Martin Birch (1948-2020)

MARTIN BIRCH (1948-2020)

This morning I was met with the news that producer, mixer and engineer Martin Birch had died yesterday. In recent years, Birch became one of my favourite producers in the world of music. I would rank him alongside producers such as Qunicy Jones, George Martin and Brian Wilson.

Career highlights

Birch mainly worked with a lot of big names in the world of Hard Rock and Metal during the 70’s and 80’s such as Deep Purple, Rainbow, Iron Maiden, Black Sabbath, Wishbone Ash, Whitesnake and Blue Öyster Cult. He also worked with other notable artists and bands such as Fleetwood Mac, Peter Green and Jeff Beck.

For Deep Purple he engineered Deep Purple in Rock (1970), Fireball (1971), Machine Head (1972), Made in Japan (1972) and Who Do We Think We Are(1973). He engineered and mixed Burn (1974) and was also brought onboard as co-producer for Stormbringer (1974) and Come Taste the Band (1975).
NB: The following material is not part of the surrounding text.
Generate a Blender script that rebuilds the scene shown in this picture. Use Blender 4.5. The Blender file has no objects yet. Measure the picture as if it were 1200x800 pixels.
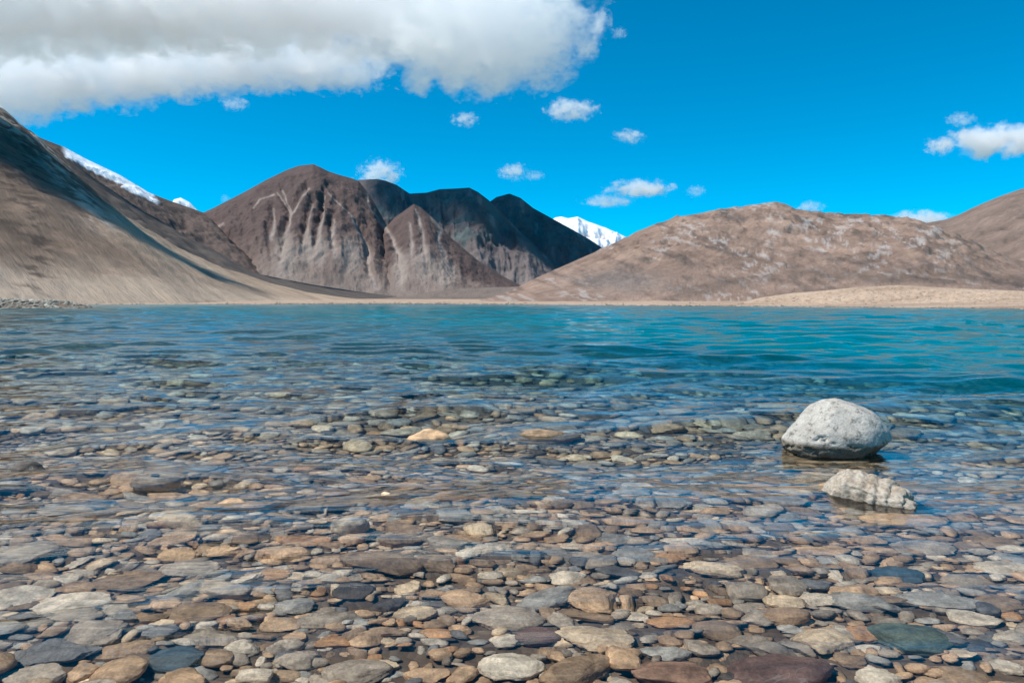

For Rainbow (the group that ex- Deep Purple guitarist Ritchie Blackmore founded after Stormbringer) he co-produced, mixed and engineered their debut album Ritchie Blackmore’s Rainbow (1975). Their second and third albums Rising (1976) and Long Live Rock ‘n’ Roll (1978) he produced, mixed and engineered himself. The production on Rising is phenomenal for an album in the 1970’s, especially in the genre of Hard Rock and Metal.

Birch engineered and produced Black Sabbath’s first post- Ozzy Osbourne album Heaven and Hell (1980). Ronnie James Dio (who had sung on the first three Rainbow albums) was brought in as Ozzy’s replacement which resulted in a very different sound and approach from the band. Heaven and Hell proved to be a career revival for Sabbath as well as one of their greatest achievments. Birch also produced and engineered the worthy follow-up album Mob Rules (1981).
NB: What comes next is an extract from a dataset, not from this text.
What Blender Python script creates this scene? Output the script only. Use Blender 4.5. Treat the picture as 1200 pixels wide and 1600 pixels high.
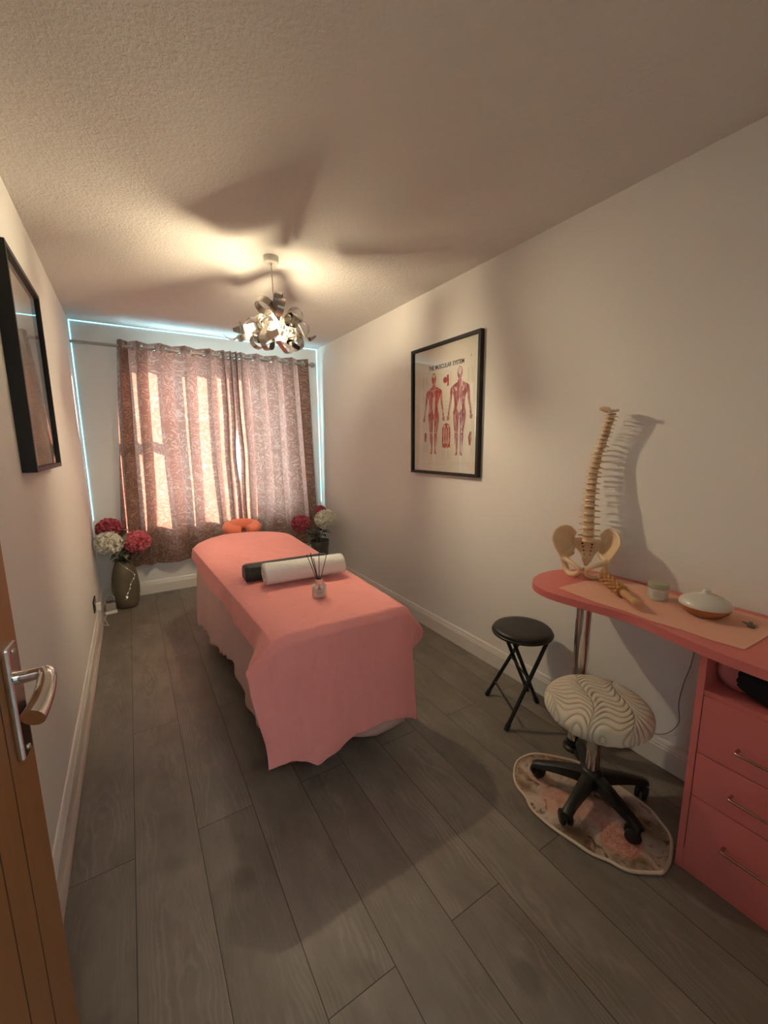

Martin Birch is probably best known for his long relationship with Iron Maiden. He produced and engineered Killers (1981), Number of the Beast(1982), Piece of Mind (1983), Powerslave (1984), Live After Death (1985), Somewhere in Time (1986), Seventh Son of a Seventh Son (1988), Maiden England (1989), No Prayer for the Dying (1990) and Fear of the Dark(1992). He also did the mixing on all of their studio- and live releases starting from Piece of Mind.

Birch retired from the industry in 1992 after finishing Fear of the Dark. Given the amount of quality albums he had worked on, I think his early retirement could be justified.

Personal thoughts

I knew that Martin Birch had produced the first three Rainbow albums as well as Heaven and Hell and Mob Rules ever since I first heard those albums. I didn’t start listening to Iron Maiden until maybe 1 year later and I remember thinking that the production on Number of the Beast for instance was reminiscent of those previously mentioned albums. When I read that Birch had produced all of those 80’s Maiden albums bar the debut, I was not at all surprised.

His production on the Iron Maiden, Black Sabbath and Rainbow albums are some of my favourites. No matter how many instruments are playing simultaneously, everything is perfectly audible and balanced. “The Clairvoyant” from Seventh Son of a Seventh Son is a fast paced song with drums, bass, two guitars, vocals and keyboards, yet everything is perfectly balanced in the mix. “Can I Play With Madness” from the same album also features the same instrumentation as “The Clairvoyant”, but with added multi-layered vocal harmonies in the chorus. Despite all the different instruments and vocals playing at the same time, you can still easily identify each part, and that to me is one of the strengths of Martin Birch’s production and mixing. If there’s one thing I don’t like in music production, it’s when the production is muddy or messy and you can’t tell what’s going on.

All of the instruments also sound incredibly good in his productions. Take for instance the intro to Black Sabbath’s “Children of the Sea”, the acoustic guitar and clean electric guitar sound amazing. If I were to speculate a little, I think that Mikael Åkerfeldt from Opeth got his clean electric guitar sounds from the intro to “Children of the Sea”.

In my review for Somewhere in Time I mentioned how much I love the sound of the guitars on that album. I also singled out specific moments on that album that sound fantastic, such as the bridge in “Sea of Madness”, the bridge in “Heaven Can Wait” and the verses in “Stranger in a Strange Land”.

Birch’s production and mixing will always be a benchmark with which I compare other production work with. In my opinion, he was one of the best.

Rest in peace Martin, your work will never be forgotten.